Unusual String Comparison Java

Question

I have been reading the previous string comparison questions here, and all of them are using an approach that is different from the one I am using. Perhaps their approach is much better, but I want to get this using my approach. I'm trying to write a function that compares two strings and outputs the one that is alphabetically first where capital letters are always considered to precede lower case letters. Java's compareTo method won't work because it ignores the letter case when alphabetizing.

I'm putting a for loop inside a while loop. When the for loop detects one letter of a string to be less than another letter in terms of ASCII value, it should exit the while loop and not complete the for loop, which is supposed to happen. However, the program should be returning "cdf", but it's returning "dbc" even though c precedes d in the alphabet. Why is the program returning 'dbc' and not 'cdf'?

public class Alphabet {
    public static String min_compare(String str1, String str2) {
        int a = 0;
        while (a == 0) {
            for (int i = 0; i < str1.length(); i++) {
                int b = (int) str1.charAt(i);
                int c = (int) str2.charAt(i);
                if (b < c) {
                    a = 1;
                } else if (b > c) {
                    a = 2;
                } else if ((b == c) && (i == (str1.length() - 1))) {
                    a = 1;
                } else {
                    a = 0;
                }
            }
        }
        if (a == 2) {
            return str2;
        } else {
            return str1;
        }
    }

    public static void main(String[] args) {
        String check = min_compare("dbc", "cdf");
        System.out.println(check);
    }
}

Answer 1

Java's compareTo method won't work because it ignores the letter case when alphabetizing.

That is not correct. The String.compareTo(String) is specified as ordering the string lexicographically, which the javadoc describes as follows:

"This is the definition of lexicographic ordering. If two strings are different, then either they have different characters at some index that is a valid index for both strings, or their lengths are different, or both. If they have different characters at one or more index positions, let k be the smallest such index; then the string whose character at position k has the smaller value, as determined by using the < operator, lexicographically precedes the other string."

If you read that carefully, you will see that it does not ignore case.
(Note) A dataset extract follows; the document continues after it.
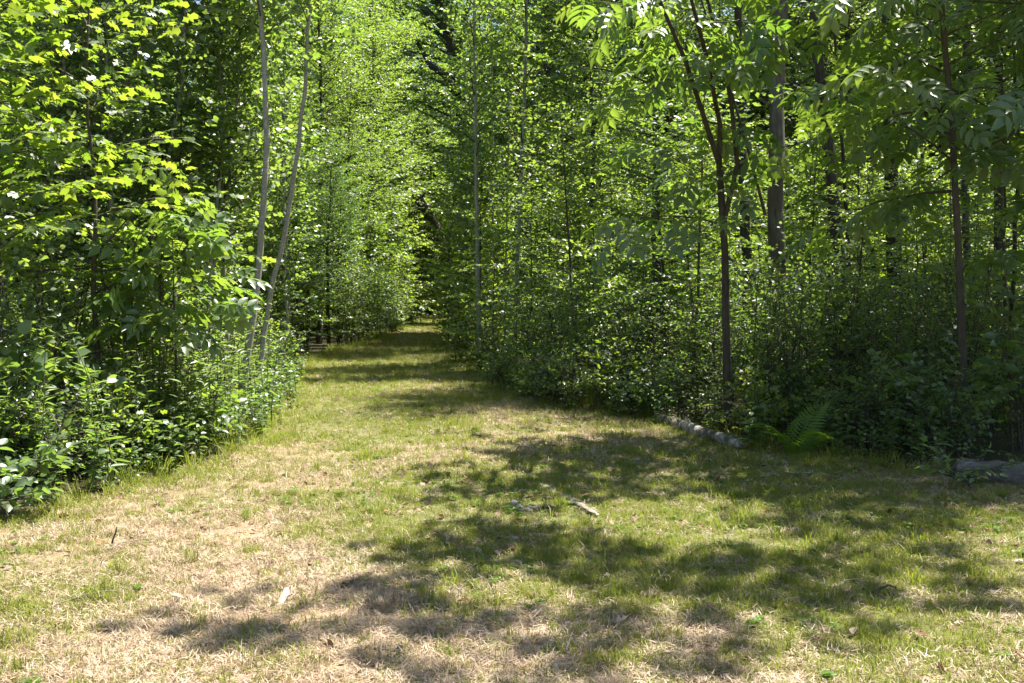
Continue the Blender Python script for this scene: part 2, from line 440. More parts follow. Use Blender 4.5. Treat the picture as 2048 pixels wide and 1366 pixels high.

Also, if you look at the Unicode code charts, you will see that capital letters precede the corresponding lowercase letters ... at least for non-accented letters in the Latin alphabet.

Therefore the compareTo method will order strings according to what you need, provided that you have stated your requirements correctly in the Question.

---

Looking at your method, I notice that it doesn't implement the standard int compare(String, String) signature. So you can't directly replace it with compareTo.

I can also see a bug: If str2 is a prefix of str1, and str1 is longer, then you will get an exception.

In fact, your method could be rewritten (correctly) as:

  public static String minCompare(String str1, String str2) {
      return str1.compareTo(str2) > 0 ? str2 : str1;
  }

Answer 2

You mentioned

it should exit the while loop and not complete the for loop

However, you haven't implemented it in your code. I have added breaking nested loop code. Hope it will help. Thx.

public class Alphabet {

    public static String min_compare(String str1, String str2) {

        int a = 0;

        whileloop:
        while (a == 0) {
            for (int i = 0; i < str1.length(); i++) {

                int b = (int) str1.charAt(i);
                int c = (int) str2.charAt(i);
                if (b < c) {
                    a = 1;
                    break whileloop;
                } else if (b > c) {
                    a = 2;
                    break whileloop;
                } else if ((b == c) && (i == (str1.length() - 1))) {
                    a = 1;
                    break whileloop;
                }

                else {

                    a = 0;

                }
            }

        }

        if (a == 2) {
            return str2;
        } else {
            return str1;
        }
    }

    public static void main(String[] args) {

        String check = min_compare("dbc", "cdf");
        System.out.println(check);

    }
}

Answer 3

1. There is no need for the while loop; if a is 0 after the for loop finishes, running that for loop again will not result in a different outcome, and thus cause an infinite loop.

2. You set a for every character of str1; thus, the final value of a will only be determined by the last iteration of the for loop, ignoring what came before.